Which brings me to two graphic novels that were particularly good. Maxwell Strangewell looked like a coloring book when I opened it, no color whatsoever - black and white. And at 379 pages, I was wondering what I'd gotten myself into. Fortunately, it turned out to be a considerable evening of fun. Think Men in Black. Cross it, heavily, with Stranger in a Strange Land. Now add a dozen aliens as major players in the story, not just one or two flushed out with the rest doing cameo. Layer on some irreverant humor and you've got the basics. It's a good story - it's Stranger in a Strange Land - it just happens to be in the format of a graphic novel.
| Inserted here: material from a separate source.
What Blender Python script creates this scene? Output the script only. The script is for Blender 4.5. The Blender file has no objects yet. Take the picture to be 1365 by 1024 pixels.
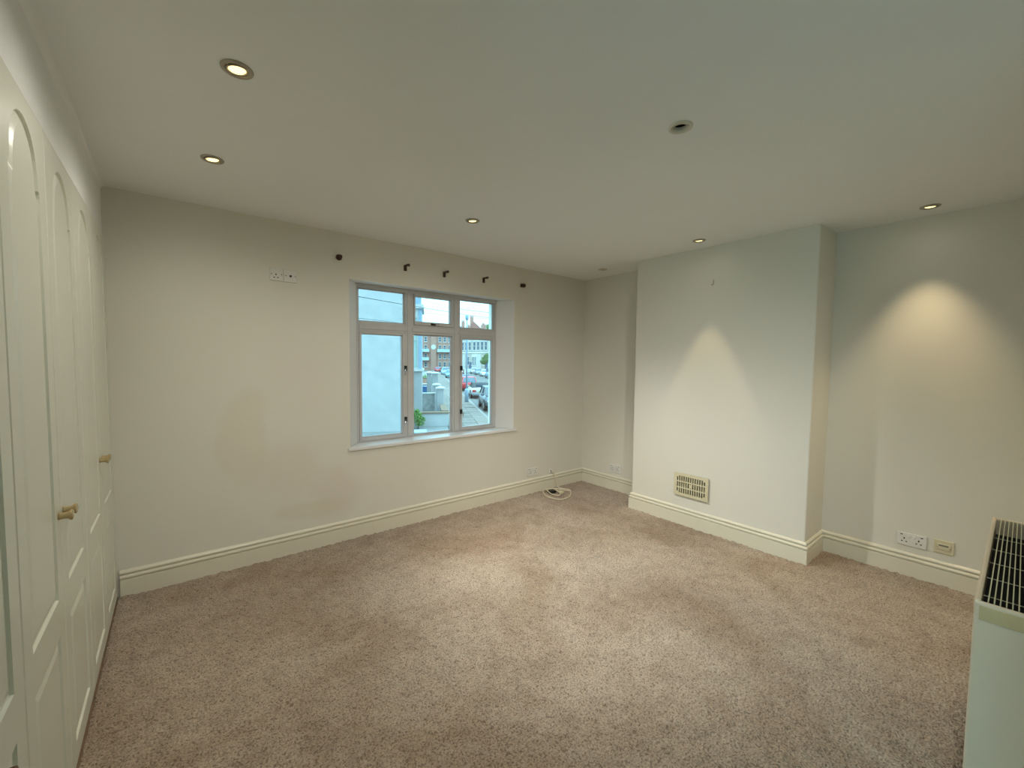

And finally, Welcome to Tranquility. Beautiful art. Great story. Campy humor. I called my local shop, "Mind's Eye Comics" (over by Bonfire) as their website said they a copy in stock and they set it aside. I knew when Blair Butler said it was campy humor about a town of aging super heroes and arch villians confronted with a mysterious murder that it would be my cup of tea, ala The Tick. Gail Simone and Neil Googe take what could have been just a good story, and then intersperse it with the characters' histories from when they were still active in crime or crime prevention, some of it revealed via various snippets and news stories. The characters are flushed out and given motivations for almost every thing they do, creating a network of interaction in the past and present. Then they turn those stories on their head to reveal how much of it is propaganda and lies and how it's all falling apart. It reminded me strongly of Watchmen, but leaning toward the fun side instead of the dark side. And how can you go wrong with a villain named "Emo" whose sole evil power is to wear a visor that displays an emoticon conveying his current mood. All by itself, the detail captures so much of what they're trying to say about the decline of heroes and villains in that comic universe.

3 comments:

PrincessMax said...

I did not have a childhood of comics and I think my mistake when starting in on them in adulthood was beginning with The Watchmen. I have yet to be satisfied as much by anything else. However, I added Maxwell Strangewell and Welcome to Tranquility to my Amazon cart for the next time I need to pad my order to get free shipping. I shared your disappointment in the League of Extraordinary Gentlemen. I never came to really like any of the characters. It was like he tried to portray them as human and flawed but never in a good way. They were two-dimensional anti-heroes, which kind of negates the usual nuance that comes along with an anti-hero in general. Also, I didn't want to see Quatermain's ass.

John Mayer said...

You found a copy of Little Lulu in the middle of your three-pack? I was never that lucky. Little Lulu was one of the true masterpieces of comicdom, as the Dark Horse reprints demonstrate. Actually, there was far more variety and creativity in the older comics; nowadays it’s nothing but a plague of superheroes, the ruination of what might have been a truly worthy art form (as it is in some other countries). By and large, superhero comics are far more silly and juvenile than Little Lulu or Uncle Scrooge.

Scooter said...

I know a John Mayer. Used to bump into him at conferences when I worked for law school projects. You're not John from CALI, are you?